--- BEGIN GIVEN RECORDS ---
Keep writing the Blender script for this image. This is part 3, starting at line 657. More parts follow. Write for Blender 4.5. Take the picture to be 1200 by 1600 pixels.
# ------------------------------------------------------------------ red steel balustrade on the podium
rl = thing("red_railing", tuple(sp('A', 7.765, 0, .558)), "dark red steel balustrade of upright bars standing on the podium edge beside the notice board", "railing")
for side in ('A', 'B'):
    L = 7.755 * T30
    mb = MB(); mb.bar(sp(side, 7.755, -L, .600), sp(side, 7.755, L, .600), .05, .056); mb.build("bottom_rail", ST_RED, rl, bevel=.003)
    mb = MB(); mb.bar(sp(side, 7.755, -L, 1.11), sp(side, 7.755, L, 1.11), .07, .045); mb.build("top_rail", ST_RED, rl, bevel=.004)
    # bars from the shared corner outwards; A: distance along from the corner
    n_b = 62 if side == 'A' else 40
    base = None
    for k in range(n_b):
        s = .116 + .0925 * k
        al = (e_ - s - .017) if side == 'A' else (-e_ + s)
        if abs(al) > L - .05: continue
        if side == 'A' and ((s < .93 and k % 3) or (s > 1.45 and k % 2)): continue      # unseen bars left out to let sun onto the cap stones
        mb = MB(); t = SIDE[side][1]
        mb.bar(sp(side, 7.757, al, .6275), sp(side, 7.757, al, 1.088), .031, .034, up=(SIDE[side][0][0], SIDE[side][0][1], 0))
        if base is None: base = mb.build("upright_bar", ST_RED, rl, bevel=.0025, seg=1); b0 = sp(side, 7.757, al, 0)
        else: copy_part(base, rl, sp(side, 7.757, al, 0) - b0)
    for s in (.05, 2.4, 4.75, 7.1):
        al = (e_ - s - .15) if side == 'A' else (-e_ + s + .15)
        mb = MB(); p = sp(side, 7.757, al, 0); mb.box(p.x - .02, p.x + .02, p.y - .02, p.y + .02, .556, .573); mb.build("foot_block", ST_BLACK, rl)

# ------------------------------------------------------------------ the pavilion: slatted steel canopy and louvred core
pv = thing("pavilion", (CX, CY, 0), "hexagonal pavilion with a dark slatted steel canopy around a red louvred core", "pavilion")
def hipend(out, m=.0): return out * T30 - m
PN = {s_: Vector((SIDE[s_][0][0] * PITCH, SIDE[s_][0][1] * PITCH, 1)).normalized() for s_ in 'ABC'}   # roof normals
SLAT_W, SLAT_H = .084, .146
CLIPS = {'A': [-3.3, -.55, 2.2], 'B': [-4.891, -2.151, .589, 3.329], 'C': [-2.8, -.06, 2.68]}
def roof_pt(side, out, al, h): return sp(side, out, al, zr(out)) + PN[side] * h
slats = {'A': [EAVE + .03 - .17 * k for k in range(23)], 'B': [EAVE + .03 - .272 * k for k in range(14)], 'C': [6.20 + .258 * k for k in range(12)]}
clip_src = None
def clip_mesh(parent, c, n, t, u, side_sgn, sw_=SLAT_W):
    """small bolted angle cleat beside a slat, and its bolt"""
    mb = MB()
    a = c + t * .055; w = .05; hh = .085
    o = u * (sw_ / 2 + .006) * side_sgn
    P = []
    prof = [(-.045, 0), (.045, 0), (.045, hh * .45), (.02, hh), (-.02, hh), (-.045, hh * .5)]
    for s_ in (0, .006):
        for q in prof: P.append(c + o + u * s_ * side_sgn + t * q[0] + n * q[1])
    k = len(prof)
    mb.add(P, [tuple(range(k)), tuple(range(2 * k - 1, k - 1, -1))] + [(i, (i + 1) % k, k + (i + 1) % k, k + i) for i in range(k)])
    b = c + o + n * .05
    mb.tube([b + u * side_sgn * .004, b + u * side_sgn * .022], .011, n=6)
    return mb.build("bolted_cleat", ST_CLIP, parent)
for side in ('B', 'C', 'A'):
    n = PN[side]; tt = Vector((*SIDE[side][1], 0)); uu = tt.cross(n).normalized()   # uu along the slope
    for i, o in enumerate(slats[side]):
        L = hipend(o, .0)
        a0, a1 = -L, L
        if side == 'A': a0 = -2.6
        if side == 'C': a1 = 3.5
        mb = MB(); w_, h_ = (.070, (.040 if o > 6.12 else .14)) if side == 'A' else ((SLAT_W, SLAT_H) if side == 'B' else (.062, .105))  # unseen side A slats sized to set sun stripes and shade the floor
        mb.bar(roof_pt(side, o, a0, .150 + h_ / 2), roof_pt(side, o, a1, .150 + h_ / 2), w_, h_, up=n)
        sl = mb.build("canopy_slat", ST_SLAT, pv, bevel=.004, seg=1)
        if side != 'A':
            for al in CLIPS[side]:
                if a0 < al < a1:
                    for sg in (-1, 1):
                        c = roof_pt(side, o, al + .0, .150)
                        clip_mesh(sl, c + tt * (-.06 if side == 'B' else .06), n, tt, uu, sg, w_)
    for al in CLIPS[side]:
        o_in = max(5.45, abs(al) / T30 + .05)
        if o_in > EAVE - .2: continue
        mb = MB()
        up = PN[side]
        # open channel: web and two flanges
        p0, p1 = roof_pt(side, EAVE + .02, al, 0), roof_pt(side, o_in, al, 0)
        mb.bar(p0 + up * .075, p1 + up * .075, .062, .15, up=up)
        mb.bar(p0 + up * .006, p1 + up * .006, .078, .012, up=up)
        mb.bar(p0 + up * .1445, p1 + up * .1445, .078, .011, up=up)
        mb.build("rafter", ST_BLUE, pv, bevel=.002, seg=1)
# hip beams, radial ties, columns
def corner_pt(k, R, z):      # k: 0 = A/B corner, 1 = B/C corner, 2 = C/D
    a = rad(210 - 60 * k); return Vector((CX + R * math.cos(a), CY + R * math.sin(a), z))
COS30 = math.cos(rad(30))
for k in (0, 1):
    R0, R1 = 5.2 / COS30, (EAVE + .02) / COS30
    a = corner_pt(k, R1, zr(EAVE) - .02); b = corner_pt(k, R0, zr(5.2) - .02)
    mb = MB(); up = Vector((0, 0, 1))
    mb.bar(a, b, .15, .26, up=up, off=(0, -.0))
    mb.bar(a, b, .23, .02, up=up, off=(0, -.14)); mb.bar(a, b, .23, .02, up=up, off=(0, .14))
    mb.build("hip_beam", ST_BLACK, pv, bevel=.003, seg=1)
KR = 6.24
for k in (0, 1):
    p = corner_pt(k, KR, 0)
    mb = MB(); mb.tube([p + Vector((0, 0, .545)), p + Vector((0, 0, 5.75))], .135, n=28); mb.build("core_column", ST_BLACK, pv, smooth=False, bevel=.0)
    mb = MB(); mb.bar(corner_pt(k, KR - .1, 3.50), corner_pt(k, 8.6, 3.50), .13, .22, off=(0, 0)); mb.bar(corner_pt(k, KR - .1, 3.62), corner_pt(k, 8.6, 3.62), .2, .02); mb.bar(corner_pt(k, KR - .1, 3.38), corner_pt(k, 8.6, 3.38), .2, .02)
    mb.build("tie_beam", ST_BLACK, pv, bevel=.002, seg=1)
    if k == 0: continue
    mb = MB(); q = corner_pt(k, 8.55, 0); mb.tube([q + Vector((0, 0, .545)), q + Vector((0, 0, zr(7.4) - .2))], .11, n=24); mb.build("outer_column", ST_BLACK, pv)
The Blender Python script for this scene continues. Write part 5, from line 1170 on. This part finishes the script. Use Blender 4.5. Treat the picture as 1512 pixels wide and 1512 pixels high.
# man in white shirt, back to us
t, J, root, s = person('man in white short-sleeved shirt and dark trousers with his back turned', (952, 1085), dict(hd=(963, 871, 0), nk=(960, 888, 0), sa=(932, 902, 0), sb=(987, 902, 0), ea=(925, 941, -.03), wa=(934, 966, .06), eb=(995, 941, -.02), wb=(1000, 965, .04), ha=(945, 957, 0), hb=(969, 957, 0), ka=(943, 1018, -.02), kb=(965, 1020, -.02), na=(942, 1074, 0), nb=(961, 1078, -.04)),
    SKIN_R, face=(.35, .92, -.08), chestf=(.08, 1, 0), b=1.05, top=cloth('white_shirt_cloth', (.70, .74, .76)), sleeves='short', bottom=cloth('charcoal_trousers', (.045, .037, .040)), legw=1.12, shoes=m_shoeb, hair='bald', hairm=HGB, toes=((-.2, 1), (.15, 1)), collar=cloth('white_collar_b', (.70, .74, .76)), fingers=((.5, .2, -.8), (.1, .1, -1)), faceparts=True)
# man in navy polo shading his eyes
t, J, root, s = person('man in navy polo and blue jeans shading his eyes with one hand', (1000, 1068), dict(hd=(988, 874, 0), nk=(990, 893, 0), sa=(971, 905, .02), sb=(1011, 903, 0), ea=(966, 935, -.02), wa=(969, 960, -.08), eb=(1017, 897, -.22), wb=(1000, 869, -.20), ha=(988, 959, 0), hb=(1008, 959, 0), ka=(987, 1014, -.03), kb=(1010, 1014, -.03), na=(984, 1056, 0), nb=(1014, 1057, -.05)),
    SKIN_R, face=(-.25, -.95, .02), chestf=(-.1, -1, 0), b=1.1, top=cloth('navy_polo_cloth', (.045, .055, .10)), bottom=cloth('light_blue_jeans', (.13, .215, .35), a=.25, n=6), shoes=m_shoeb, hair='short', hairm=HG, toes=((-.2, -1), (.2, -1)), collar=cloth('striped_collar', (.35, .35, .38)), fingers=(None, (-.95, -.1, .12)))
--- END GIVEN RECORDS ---
→ OBJECTIVE
Return exactly the lines from the one containing "The Blender Python" to the last line of the data, and nothing more.

→ SOLUTION BELOW
The Blender Python script for this scene continues. Write part 5, from line 1170 on. This part finishes the script. Use Blender 4.5. Treat the picture as 1512 pixels wide and 1512 pixels high.
# man in white shirt, back to us
t, J, root, s = person('man in white short-sleeved shirt and dark trousers with his back turned', (952, 1085), dict(hd=(963, 871, 0), nk=(960, 888, 0), sa=(932, 902, 0), sb=(987, 902, 0), ea=(925, 941, -.03), wa=(934, 966, .06), eb=(995, 941, -.02), wb=(1000, 965, .04), ha=(945, 957, 0), hb=(969, 957, 0), ka=(943, 1018, -.02), kb=(965, 1020, -.02), na=(942, 1074, 0), nb=(961, 1078, -.04)),
    SKIN_R, face=(.35, .92, -.08), chestf=(.08, 1, 0), b=1.05, top=cloth('white_shirt_cloth', (.70, .74, .76)), sleeves='short', bottom=cloth('charcoal_trousers', (.045, .037, .040)), legw=1.12, shoes=m_shoeb, hair='bald', hairm=HGB, toes=((-.2, 1), (.15, 1)), collar=cloth('white_collar_b', (.70, .74, .76)), fingers=((.5, .2, -.8), (.1, .1, -1)), faceparts=True)
# man in navy polo shading his eyes
t, J, root, s = person('man in navy polo and blue jeans shading his eyes with one hand', (1000, 1068), dict(hd=(988, 874, 0), nk=(990, 893, 0), sa=(971, 905, .02), sb=(1011, 903, 0), ea=(966, 935, -.02), wa=(969, 960, -.08), eb=(1017, 897, -.22), wb=(1000, 869, -.20), ha=(988, 959, 0), hb=(1008, 959, 0), ka=(987, 1014, -.03), kb=(1010, 1014, -.03), na=(984, 1056, 0), nb=(1014, 1057, -.05)),
    SKIN_R, face=(-.25, -.95, .02), chestf=(-.1, -1, 0), b=1.1, top=cloth('navy_polo_cloth', (.045, .055, .10)), bottom=cloth('light_blue_jeans', (.13, .215, .35), a=.25, n=6), shoes=m_shoeb, hair='short', hairm=HG, toes=((-.2, -1), (.2, -1)), collar=cloth('striped_collar', (.35, .35, .38)), fingers=(None, (-.95, -.1, .12)))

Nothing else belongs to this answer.